(Post)border Urban Narrations. Literary Re-constructions of Jewish Szczecin

Paweł Wolski

Jewish identity of the post-war Szczecin may be considered almost symbolic for the state of the Jewish community in Poland: it is marked by a noticeable absence. However, the absence in the case of Szczecin, if reflected upon on the narrative level, goes beyond that tragic, yet clichéd paradox. Jewish Szczecin as a literary reality exists as a “signifiant” of a Jewish town described by means of other urban symbols (Warsaw, Kielce etc.).The article Post-border Urban Narratives presents the ephemeral nature of the literary Szczecin on the example of various narratives by Anna Frajlich, Inga Iwasiów, Alan Sasinowski and focuses on a text by Taube Kron, who describes Szczecin reaching for the symbolic “lieux de memoire” of the Jewish post-war history: Warsaw ghetto, Kielce in the time of pogroms or Lwów as Eastern Europe’s Jewish urban center.

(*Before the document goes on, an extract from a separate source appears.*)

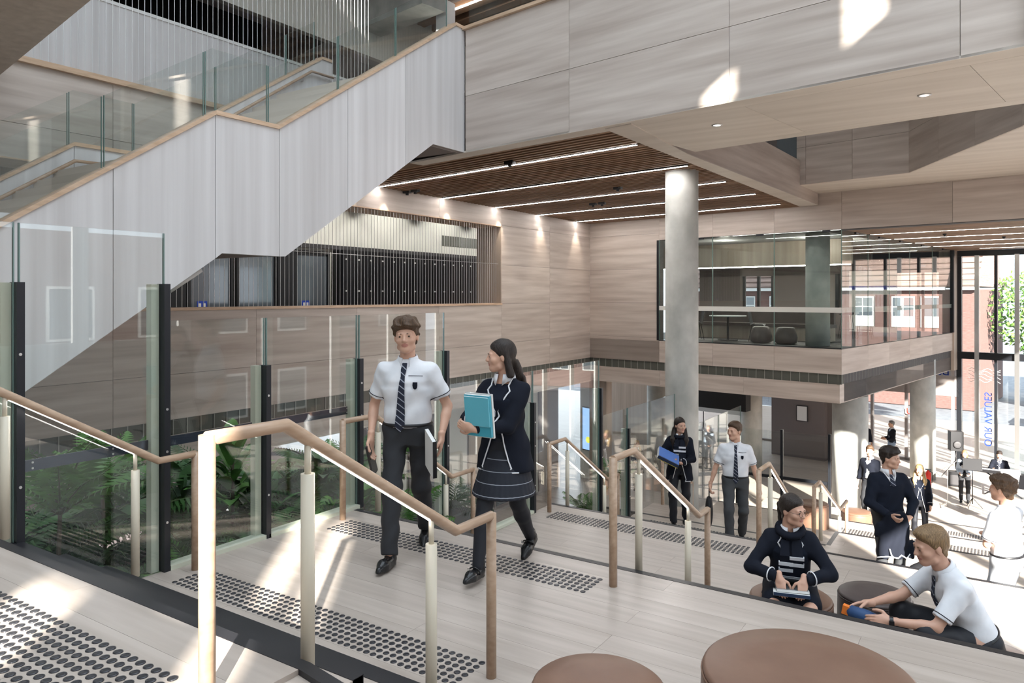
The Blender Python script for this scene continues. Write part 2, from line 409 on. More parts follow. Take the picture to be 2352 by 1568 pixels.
# raised soffit beyond the void and the dark upstand around it
vs = struct('ceiling', MB().quadbox([(-4.1, 18.65), (-1.65, 18.08), (.29, 14.1), (1.4, 11.0), (9, 9.5), (9, 18.9), (-4.1, 20.5)], (2.66, 2.72)), 'wood_soffit', 'raised pale timber soffit beyond the open void')
vg = MB()
gp = [(-4.1, 18.65), (-1.65, 18.08), (.29, 14.1), (1.4, 11.0)]
for i in range(3):
    (x0, y0), (x1, y1) = gp[i], gp[i + 1]; n = Vector((y1 - y0, x0 - x1, 0)).normalized() * -.15
    vg.quadbox([(x0, y0), (x1, y1), (x1 + n.x, y1 + n.y), (x0 + n.x, y0 + n.y)], (2.725, 4.9))
vgo = struct('wall_void', vg, 'charcoal', 'timber upstand around the open void above')
def seg_panels(p, q, cuts, zs, m, parent):
    p = Vector((*p, 0)); q = Vector((*q, 0)); l = (q - p).length; d = (q - p) / l; n = Vector((d.y, -d.x, 0))
    panels_rect(parent, lambda s, z, o: p + d * s + n * o + Vector((0, 0, z)), [c * l for c in cuts], zs, m, .025)
seg_panels(gp[0], gp[1], [0, .09, .52, 1], [2.66, 3.55, 4.9], 'wood_h', vgo)
seg_panels(gp[1], gp[2], [0, .33, .66, 1], [2.66, 3.55, 4.9], 'wood_h', vgo)
seg_panels(gp[2], gp[3], [0, .5, 1], [2.66, 3.55, 4.9], 'wood_h', vgo)
MB().quadbox([(-4.6, 18.75), (-4.1, 18.70), (-4.1, 18.76), (-4.6, 18.81)], (2.9, 4.9)).build('dark_window', 'window_glass_far', vgo)

# ================================================================== slatted ceilings with light lines
def slat_ceiling(label, z, v0, v1, ul, ur, leds, sp=.15, w=.062):
    c = struct('ceiling', MB().add([B(ul(v0), v0, z + .22), B(ur(v0), v0, z + .22), B(ur(v1), v1, z + .22), B(ul(v1), v1, z + .22)], [(3, 2, 1, 0)]), 'black', label)
    v = v0 + .06
    while v < v1 - .05:
        if min(abs(v - q) for q in leds) > .075:
            a, b = ul(v), ur(v)
            o = MB().box((a, v - w / 2, z), (b, v + w / 2, z + .10), M=MBX).build('slat', 'slat_wood', c)
        v += sp
    return c
ulW = lambda v: (-11.2 + 3.38 - .16195 * v) / .9868
urB = lambda v: (-4.38 + .0185 * v + 3.38 - .16195 * v) / .9868
led_main = (-9.74, -7.55, -5.36, -3.20, -.95)
slat_ceiling('dark timber slat ceiling with five light lines above the foyer', ZC, -10.8, 0, ulW, urB, led_main)
LW = ['first light line, nearest the bridge', 'second light line from the bridge', 'middle light line of the five', 'fourth light line from the bridge', 'light line nearest the glazed room wall']
for i, v in enumerate(led_main):
    a, b = ulW(v) + .02, (-4.72 + 3.38 - .16195 * v) / .9868
    t = thing('linear_light', 'thin white linear ceiling light in the dark slats, ' + LW[i], 'ceiling light', B((a + b) / 2, v, ZC), 0, 'linear lights in the main slat ceiling')
    t.rotation_euler = (0, 0, math.atan2(UB.y, UB.x)); h = (b - a) / 2
    MB().box((-h, -.03, -.006), (h, .03, .06)).build('profile', 'charcoal', t); MB().box((-h, -.02, -.010), (h, .02, -.006)).build('diffuser', 'led_main', t)
led_low = (2.1, 4.3, 6.5, 8.7, 10.9)
slat_ceiling('lower timber slat ceiling beside the glazed room', 1.69, .4, 12.1, lambda v: .0, lambda v: 8.5, led_low, .15, .10)
for i, v in enumerate(led_low):
    a, b = (.05 if i < 4 else 1.0), 5.6
    t = thing('linear_light', 'thin linear light in the lower slat ceiling at right, number %s from the timber band' % ('one', 'two', 'three', 'four', 'five')[i], 'ceiling light', B((a + b) / 2, v, 1.69), 0, 'linear lights in the lower slat ceiling')
    t.rotation_euler = (0, 0, math.atan2(UB.y, UB.x)); h = (b - a) / 2
    MB().box((-h, -.02, -.006), (h, .02, .05)).build('profile', 'charcoal', t); MB().box((-h, -.012, -.009), (h, .012, -.006)).build('diffuser', 'led_warm', t)
SPL = ('left one of the pair near the second light line', 'right one of the pair near the second light line', 'close to the bridge and the first light line', 'left one of the pair left of the concrete column', 'right one of the pair left of the concrete column', 'right of the concrete column near the last light lines', 'just right of the top of the concrete column')
for i, (u_, v_) in enumerate(((-6.36, -8.9), (-6.08, -8.9), (-2.2, -10.0), (-4.62, -4.3), (-4.34, -4.3), (-2.6, -3.6), (-2.55, -6.2))):
    o = MB().box((-.09, -.05, -.05), (.09, .05, .02)).lathe([(.035, -.09), (.035, -.04)], n=12).build('spotlight', 'black')
    o.location = B(u_, v_, ZC); tag(o, 'small black ceiling spotlight, ' + SPL[i], 'spotlight', 'small black ceiling spotlights')
for i, (u_, v_) in enumerate(((1.6, 3.2), (3.0, 7.3), (2.6, 5.4), (3.6, 10.0))):
    o = MB().lathe([(.05, .01), (.05, -.02), (.02, -.05), (.03, -.07)], n=12).build('ceiling_sensor', 'black'); o.location = B(u_, v_, 1.69)
    tag(o, 'small dark sensor under the lower slat ceiling, ' + ('nearest the timber band', 'third from the timber band', 'second from the timber band', 'nearest the entrance glazing')[i], 'sensor', 'small dark ceiling sensors')
for i, y in enumerate((11.9, 14.1, 16.3, 18.45, 20.6)):
    l = bpy.data.lights.new('wall_washer', 'SPOT'); l.energy = 60; l.color = (1, .84, .66); l.spot_size = math.radians(52); l.spot_blend = .6; l.shadow_soft_size = .03
    o = bpy.data.objects.new('wall_washer', l); COL.objects.link(o); o.location = (XW + .20, y, ZC - .02); o.rotation_euler = (0, math.radians(7), 0)

# concrete columns
def column(x, y, d, z0, z1, label):
    o = MB().lathe([(d / 2, 0), (d / 2, z1 - z0)], n=48).build('column', 'concrete'); o.location = (x, y, z0)
    return tag(o, label, 'column', kind=None)
column(-5.05, 13.48, .615, ZG, ZC + .15, 'tall round concrete column rising to the slatted ceiling')
column(-3.50, 22.3, .92, ZG, -2.74, 'wide sunlit round concrete column under the corner of the glazed room')
column(-2.30, 29.6, .80, ZG, -2.2, 'sunlit round concrete column beside the entrance doors')
column(-10.3, 25.2, .85, ZG, -2.74, 'round concrete column in the shade left of the tall column')
column(-7.75, 27.9, .75, ZG, -2.74, 'round concrete column behind the white shirted boy on the steps')
column(-1.55, 23.0, .50, -1.33, 1.69, 'pale round column inside the corner of the glazed room') if False else None
column(-4.15, 21.3, .62, -1.33, 1.69, 'pale round column inside the corner of the glazed room')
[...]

In conclusion, it is argued that the “double absence” (of the Jewish and urban identification) can be considered emblematic for the Polish post-war Jewish memory in general, but in the case of the literary Szczecin, presents a particular state of a post-border town: a crossover of a lost/exiled Jewish and German presence and of a never fully acknowledged Polish identity.